Full article: Reflecting on APAC Data Protection and Cyber-security Highlights for 2019 (and what lies ahead!)

‘Prepare for ICO to utilise its wider powers’: UK regulator issues warning to adtech

The UK’s data regulator, the Information Commissioner’s Office (ICO), has issued a warning to any adtech companies which have failed to “use the window of opportunity to engage and transform” their practices – it’s coming for them.

The ICO’s update on its investigation into the adtech sector reveals it focused on specific issues such as the treatment of “special category data” – like race, sexuality and health – as well as how secure data is as it’s passed through the supply chain and the thorny issue of Legitimate Interest.

Source: ‘Prepare for ICO to utilise its wider powers’: UK regulator issues warning to adtech | The Drum

EU to police digital assistants

European Union privacy watchdogs are gearing up to police digital assistants after revelations that Amazon.com Inc. workers listened in on people’s conversations with their Alexa digital assistants.

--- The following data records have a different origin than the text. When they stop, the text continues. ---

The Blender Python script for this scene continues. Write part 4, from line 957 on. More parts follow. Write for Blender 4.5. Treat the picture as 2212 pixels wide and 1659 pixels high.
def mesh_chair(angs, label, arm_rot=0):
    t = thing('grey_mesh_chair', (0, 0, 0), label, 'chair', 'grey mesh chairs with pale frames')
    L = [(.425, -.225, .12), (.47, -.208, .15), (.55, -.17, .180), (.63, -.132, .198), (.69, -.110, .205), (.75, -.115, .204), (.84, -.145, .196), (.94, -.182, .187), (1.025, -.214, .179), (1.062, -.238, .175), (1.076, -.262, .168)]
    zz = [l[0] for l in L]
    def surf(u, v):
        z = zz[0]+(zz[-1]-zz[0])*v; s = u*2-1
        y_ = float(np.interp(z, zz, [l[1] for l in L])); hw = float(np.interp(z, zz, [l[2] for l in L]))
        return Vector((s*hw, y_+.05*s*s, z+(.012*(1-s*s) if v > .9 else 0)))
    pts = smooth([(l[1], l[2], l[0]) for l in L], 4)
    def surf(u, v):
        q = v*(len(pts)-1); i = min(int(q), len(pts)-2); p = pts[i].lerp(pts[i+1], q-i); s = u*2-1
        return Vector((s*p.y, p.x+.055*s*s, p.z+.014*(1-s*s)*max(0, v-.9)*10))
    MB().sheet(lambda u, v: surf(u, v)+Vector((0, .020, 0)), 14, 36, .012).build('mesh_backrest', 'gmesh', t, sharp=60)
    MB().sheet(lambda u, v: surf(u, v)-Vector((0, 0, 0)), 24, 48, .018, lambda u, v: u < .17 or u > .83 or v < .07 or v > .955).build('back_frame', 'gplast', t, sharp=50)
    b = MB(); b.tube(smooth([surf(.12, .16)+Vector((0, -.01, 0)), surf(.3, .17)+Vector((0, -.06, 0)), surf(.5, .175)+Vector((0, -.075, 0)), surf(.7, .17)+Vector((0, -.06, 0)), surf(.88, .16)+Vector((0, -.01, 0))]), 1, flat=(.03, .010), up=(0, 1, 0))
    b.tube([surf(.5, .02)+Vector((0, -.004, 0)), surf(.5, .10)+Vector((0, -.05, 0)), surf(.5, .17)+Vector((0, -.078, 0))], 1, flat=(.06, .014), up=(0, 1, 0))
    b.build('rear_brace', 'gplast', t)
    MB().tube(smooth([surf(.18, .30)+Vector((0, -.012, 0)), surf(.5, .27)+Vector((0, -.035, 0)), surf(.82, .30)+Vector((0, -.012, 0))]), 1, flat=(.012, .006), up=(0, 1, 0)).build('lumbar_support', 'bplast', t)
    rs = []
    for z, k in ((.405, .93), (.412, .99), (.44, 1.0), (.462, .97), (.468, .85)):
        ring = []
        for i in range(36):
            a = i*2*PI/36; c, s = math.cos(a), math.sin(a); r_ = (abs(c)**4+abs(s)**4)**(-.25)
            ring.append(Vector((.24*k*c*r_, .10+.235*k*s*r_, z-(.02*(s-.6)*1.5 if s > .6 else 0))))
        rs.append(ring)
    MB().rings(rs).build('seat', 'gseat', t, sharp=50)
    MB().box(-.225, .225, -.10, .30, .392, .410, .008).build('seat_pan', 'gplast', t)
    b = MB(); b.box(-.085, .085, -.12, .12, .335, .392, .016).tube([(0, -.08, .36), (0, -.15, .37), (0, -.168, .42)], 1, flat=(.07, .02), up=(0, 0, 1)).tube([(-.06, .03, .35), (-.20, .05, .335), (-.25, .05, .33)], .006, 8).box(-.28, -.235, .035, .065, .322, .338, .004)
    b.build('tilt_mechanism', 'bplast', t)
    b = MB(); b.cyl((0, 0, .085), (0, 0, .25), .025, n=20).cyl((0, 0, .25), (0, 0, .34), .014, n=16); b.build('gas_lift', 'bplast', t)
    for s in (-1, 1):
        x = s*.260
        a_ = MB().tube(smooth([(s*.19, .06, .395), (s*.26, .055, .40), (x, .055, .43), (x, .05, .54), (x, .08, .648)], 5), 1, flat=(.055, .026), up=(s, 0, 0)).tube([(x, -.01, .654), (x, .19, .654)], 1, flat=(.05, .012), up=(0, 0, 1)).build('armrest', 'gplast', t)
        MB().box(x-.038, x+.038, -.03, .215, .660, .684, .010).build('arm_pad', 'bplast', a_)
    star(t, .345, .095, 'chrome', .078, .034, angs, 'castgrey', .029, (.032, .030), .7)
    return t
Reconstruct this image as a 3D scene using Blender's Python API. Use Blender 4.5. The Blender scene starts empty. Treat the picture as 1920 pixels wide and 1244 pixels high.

EU regulators are now working on a common approach on how to police the technology. But the move toward common guidelines for digital assistants means companies should avoid fines — for now.

Source: Amazon Alexa Eavesdropping Spurs EU-Wide Privacy Safeguards – Bloomberg

EU considers ban of facial recognition for up to five years

The European Commission has revealed it is considering a ban on the use of facial recognition in public areas for up to five years.

The European Commission wants time to work out how to prevent the technology being abused. Exceptions to the ban could be made for security projects as well as research and development.

 

Source: Facial recognition: EU considers ban of up to five years – BBC News

Why your palm could be safer than fingerprints or facial recognition?

Amazon and Apple both have patents for palm scanners and Chinese startups have already started using the tech in locks and vending machines.

Palm recognition systems work by identifying vein patterns and lines and creases on the hand’s surface, ideally using cameras and infrared to avoid contact. Compared with a face, palmprint is not privacy sensitive.

Source: Why your palm could be safer than fingerprints or facial recognition – Amazon and Apple both have patents for palm scanners and Chinese startups have already started using the tech in locks and vending machines | Abacus

Carrefour’s fingerprint payments to be investigated by Belgian privacy agency

The Belgian Data Protection Authority has stated that there is “a good chance” it will investigate Carrefour’s fingerprint payment system.

The supermarket chain announced on Tuesday that it will organise a pilot project allowing clients to pay for their groceries with their fingerprints in a store in the centre of Brussels. The clients will be able to pay by scanning their finger at the cash register, after which the money will disappear from their bank account.